Gee wiz, the "Israel Lobby" got a good reception from Tony Judt, Juan Cole, Joseph Massad, Michael Scheur, and Zbigniew Brzezinski. Really? What unbiased examples you used to uphold your contention.

jhamnesty1 said...

The Africa Lobby caused the ill-fated “Black Hawk Down” invasion of Somalia – it wouldn’t have happened (including all the casualties) without the strong influence of a pro-Africa network here.
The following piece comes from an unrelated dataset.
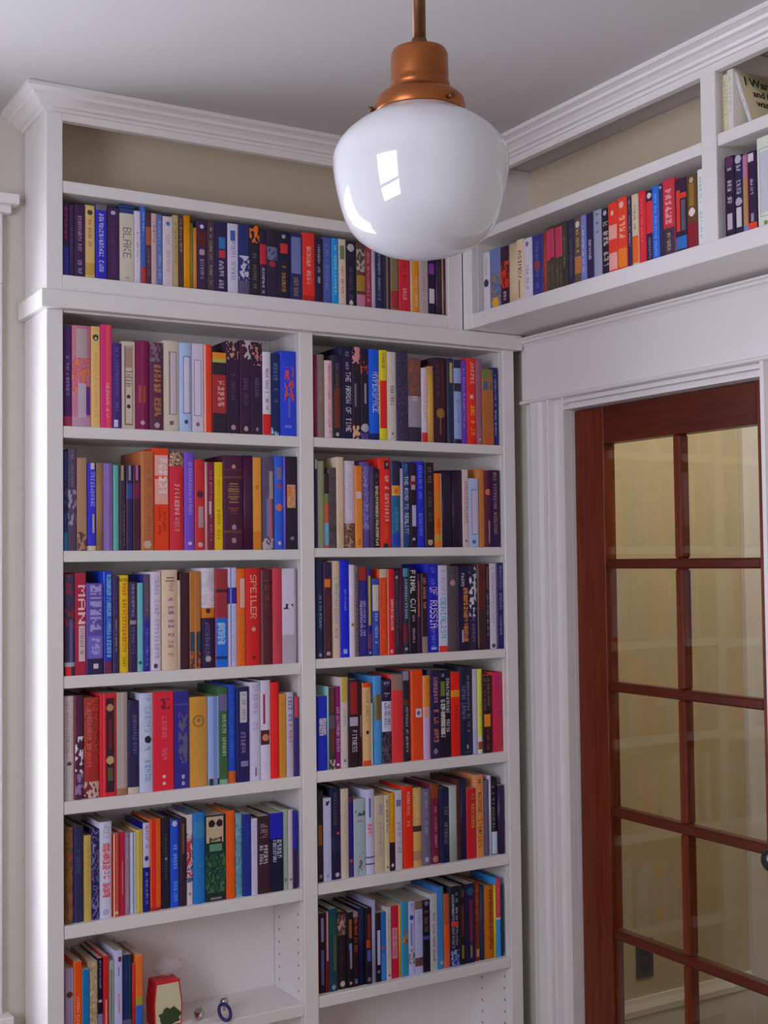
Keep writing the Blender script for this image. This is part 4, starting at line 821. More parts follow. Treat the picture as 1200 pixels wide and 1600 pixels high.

But not everyone in the network is black (there, I said it); some are white, though they are all motivated by an affinity to Africa or Africans and a desire that America pursue African interests regardless of whether America shares those interests (it doesn’t).

And while many “pro-Africa” lobbyists are whites, many others are black, and being African American naturally promotes dual loyalty to America and Africa (see, analogously, pp. 147-49 of The Israel Lobby for the identical point about being Jewish). And the pro-Africa network is powerful, as evidenced by the celebrities who pushed us into South Africa, including Jennifer Lopez whose husband, take note, is black (again, see the Israel Lobby on why Howard Dean is in it).

But I’m not saying anything racist, because I deny racism, and because there are whites in the Africa Lobby. And I’m not saying they used illegitimate means to push America to war and cause young Americans to die for a cause they knew wasn’t in American interests – it turns out, doing this particular evil is legal on the books, and I concede that. So why the fuss??